Получается, у Шерешевского герои – не маски, не гротесковые типажи, они наделены способностью к психологическому переживанию. 

Да, они приближены к нам, такие хорошие ребята. Шерешевский придумал, что в начале спектакля все сидят за столом, отмечают Машенькино окончание школы. На ней лента «Выпускник», всё прекрасно. За столом все свои, милые люди. Я, вернее, мой Земляника, играет на гитаре, мы поем «Поднявший меч на наш союз…» Окуджавы, потом его же «Виноградную косточку».

Значит ли это, что все эти чиновники, и Земляника в том числе, смогут измениться, осознать свои поступки, раскаяться? Или в сговоре с совестью они зашли слишком далеко?

Слишком далеко зашли. И прошли точку невозврата. До какой степени надо быть готовым прогнуться, какому еще Хлестакову поверить, чтобы пройти это точку? Фактически Хлестаков насилует дочку городничего на глазах у родителей, и спектакль кончается смертью городничего. Но не тот ли это случай, когда смерть физическая наступает уже после смерти души? 

Говорят, что актёр – это адвокат своей роли. Оправдываете ли вы Замлянику, сочувствуете ему?

Адвокат своей роли – это перепев известного «играешь злого – ищи, где он добрый». Действительно, без создания некой системы внутренних оправданий ни одну роль не сыграть. Все, даже негодяи, хотят хорошего. Ведь и Земляника стучит на ближнего исключительно из благих побуждений, чтоб было как лучше.  И в этой своей гражданской позиции он честен, искренен и обаятелен до последней степени. Но на этом сценическая адвокатура заканчивается. Все-таки задача актёра не защитить персонажа, а быть достоверным.

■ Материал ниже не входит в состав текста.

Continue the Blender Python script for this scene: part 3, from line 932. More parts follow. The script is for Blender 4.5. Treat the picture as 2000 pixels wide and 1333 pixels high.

Вот, кстати, сейчас у нас на выпуске новый спектакль Шерешевского «Село Степанчиково», где у меня роль Фомы Опискина – персонажа весьма одиозного. И вопрос, быть ли мне и здесь адвокатом своей роли, снова возник. «Давайте так, – подумав, ответил Петр Юрьевич. – Вы будете адвокатом, а я прокурором». Мне это понравилось, на том вроде бы и порешили. Но в результате, по-моему, и режиссёр, и актёр остались и тем, и другим.